— Set problem —
Determine how many lines contain the string "follow". Respond with that number and nothing more.

— Extracted entries —

┄┄┄┄┄┄

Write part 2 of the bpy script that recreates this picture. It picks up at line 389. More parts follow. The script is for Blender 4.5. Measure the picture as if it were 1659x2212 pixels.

┄┄┄┄┄┄

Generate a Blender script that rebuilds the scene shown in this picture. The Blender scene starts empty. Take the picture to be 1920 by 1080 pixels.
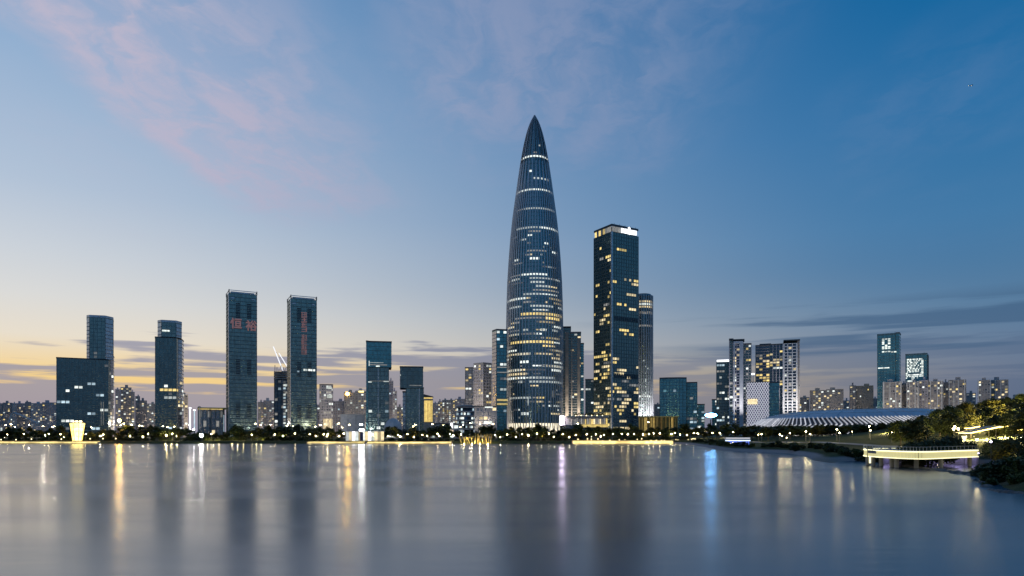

┄┄┄┄┄┄

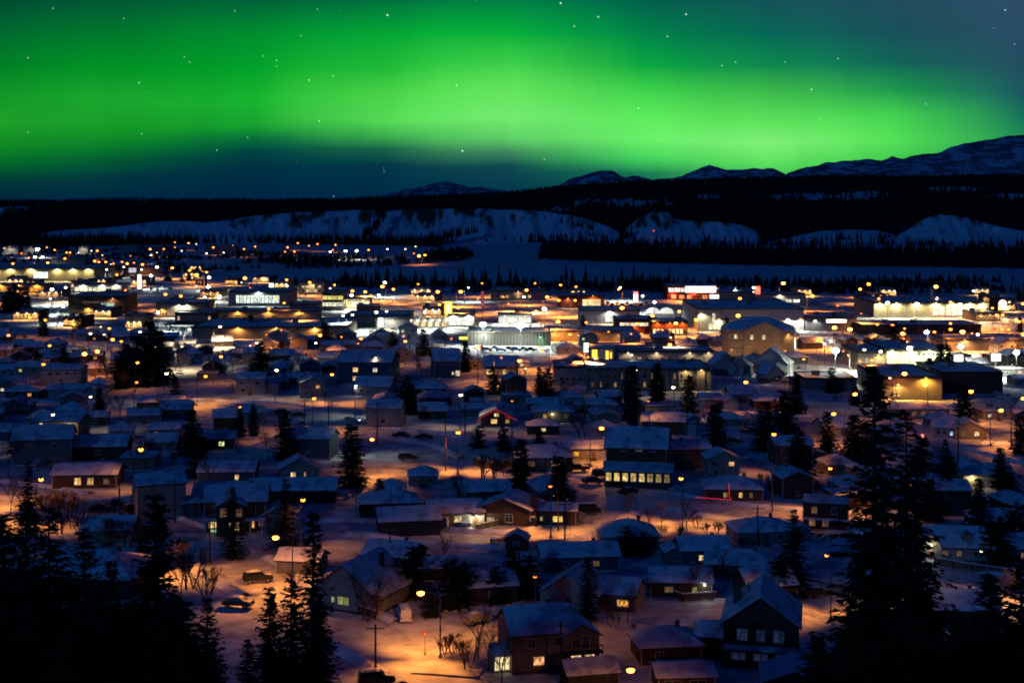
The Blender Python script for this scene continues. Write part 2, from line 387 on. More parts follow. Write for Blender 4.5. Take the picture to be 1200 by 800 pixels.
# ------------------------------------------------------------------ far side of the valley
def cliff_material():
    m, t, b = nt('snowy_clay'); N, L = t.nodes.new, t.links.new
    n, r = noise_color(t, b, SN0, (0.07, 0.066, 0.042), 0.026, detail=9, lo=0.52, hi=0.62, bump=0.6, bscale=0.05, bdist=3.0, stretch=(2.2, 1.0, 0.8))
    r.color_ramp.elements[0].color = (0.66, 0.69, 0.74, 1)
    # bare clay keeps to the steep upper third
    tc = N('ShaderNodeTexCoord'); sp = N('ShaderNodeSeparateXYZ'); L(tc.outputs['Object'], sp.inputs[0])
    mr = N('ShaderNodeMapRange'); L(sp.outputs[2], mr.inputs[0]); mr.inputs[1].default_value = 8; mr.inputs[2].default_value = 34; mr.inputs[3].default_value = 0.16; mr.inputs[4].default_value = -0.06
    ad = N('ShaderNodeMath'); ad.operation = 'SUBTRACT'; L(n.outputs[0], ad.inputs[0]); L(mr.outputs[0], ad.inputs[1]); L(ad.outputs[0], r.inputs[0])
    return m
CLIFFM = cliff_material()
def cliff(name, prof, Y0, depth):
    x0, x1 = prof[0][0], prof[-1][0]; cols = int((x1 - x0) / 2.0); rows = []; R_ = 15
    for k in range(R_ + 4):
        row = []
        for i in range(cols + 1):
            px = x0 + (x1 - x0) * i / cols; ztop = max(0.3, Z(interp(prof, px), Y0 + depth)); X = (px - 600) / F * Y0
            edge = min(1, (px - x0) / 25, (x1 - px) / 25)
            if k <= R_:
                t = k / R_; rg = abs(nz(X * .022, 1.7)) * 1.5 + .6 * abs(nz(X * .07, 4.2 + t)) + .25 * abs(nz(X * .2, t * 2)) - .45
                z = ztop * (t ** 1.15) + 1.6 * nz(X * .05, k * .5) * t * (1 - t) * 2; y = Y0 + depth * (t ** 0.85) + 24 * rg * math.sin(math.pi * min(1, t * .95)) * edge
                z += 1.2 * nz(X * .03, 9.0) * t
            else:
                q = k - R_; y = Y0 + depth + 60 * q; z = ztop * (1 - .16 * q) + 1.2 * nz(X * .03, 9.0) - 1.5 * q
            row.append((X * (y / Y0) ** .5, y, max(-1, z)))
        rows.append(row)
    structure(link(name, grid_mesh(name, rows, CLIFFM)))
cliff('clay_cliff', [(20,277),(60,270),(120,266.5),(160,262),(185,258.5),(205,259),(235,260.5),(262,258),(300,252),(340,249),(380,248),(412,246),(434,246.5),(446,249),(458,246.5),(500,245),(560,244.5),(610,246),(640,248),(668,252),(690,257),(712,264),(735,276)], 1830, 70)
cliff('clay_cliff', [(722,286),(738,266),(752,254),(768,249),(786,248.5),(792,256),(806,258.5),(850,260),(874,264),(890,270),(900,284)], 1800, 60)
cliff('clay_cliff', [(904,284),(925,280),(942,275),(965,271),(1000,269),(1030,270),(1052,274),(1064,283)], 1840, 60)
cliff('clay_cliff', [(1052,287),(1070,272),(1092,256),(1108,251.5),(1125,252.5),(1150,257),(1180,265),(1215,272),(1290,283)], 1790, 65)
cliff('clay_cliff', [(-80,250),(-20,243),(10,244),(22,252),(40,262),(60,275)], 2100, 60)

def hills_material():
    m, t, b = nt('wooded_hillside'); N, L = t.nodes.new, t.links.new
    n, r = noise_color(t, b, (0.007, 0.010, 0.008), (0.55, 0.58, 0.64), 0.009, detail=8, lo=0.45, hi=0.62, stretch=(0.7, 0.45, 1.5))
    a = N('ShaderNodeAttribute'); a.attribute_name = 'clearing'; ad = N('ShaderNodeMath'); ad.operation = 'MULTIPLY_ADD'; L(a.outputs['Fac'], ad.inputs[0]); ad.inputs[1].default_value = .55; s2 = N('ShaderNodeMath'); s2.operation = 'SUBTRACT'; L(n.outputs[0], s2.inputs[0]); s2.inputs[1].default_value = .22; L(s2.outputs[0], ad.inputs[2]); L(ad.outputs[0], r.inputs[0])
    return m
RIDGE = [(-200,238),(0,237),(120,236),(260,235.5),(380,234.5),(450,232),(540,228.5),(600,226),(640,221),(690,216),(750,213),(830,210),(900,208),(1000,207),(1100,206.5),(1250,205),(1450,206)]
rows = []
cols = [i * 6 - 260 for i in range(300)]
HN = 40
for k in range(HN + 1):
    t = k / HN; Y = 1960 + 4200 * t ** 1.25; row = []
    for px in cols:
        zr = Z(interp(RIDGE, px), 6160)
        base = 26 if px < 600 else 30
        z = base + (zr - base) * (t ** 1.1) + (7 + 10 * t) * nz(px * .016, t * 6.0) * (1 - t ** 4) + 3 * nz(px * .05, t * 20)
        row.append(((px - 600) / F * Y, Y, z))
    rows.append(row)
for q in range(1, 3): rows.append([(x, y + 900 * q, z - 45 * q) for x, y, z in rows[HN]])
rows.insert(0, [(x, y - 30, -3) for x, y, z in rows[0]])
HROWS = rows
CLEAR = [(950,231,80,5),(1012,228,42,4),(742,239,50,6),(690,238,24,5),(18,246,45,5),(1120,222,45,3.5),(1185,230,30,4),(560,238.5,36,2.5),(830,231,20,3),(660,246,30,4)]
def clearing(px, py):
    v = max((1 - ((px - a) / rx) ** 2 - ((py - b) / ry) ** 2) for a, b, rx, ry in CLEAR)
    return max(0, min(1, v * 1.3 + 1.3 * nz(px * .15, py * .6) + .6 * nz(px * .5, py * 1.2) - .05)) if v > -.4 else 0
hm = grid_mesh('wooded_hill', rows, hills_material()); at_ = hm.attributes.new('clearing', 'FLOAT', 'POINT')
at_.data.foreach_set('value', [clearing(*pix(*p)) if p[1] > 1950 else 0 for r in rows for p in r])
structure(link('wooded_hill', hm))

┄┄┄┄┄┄

— Written answer —
2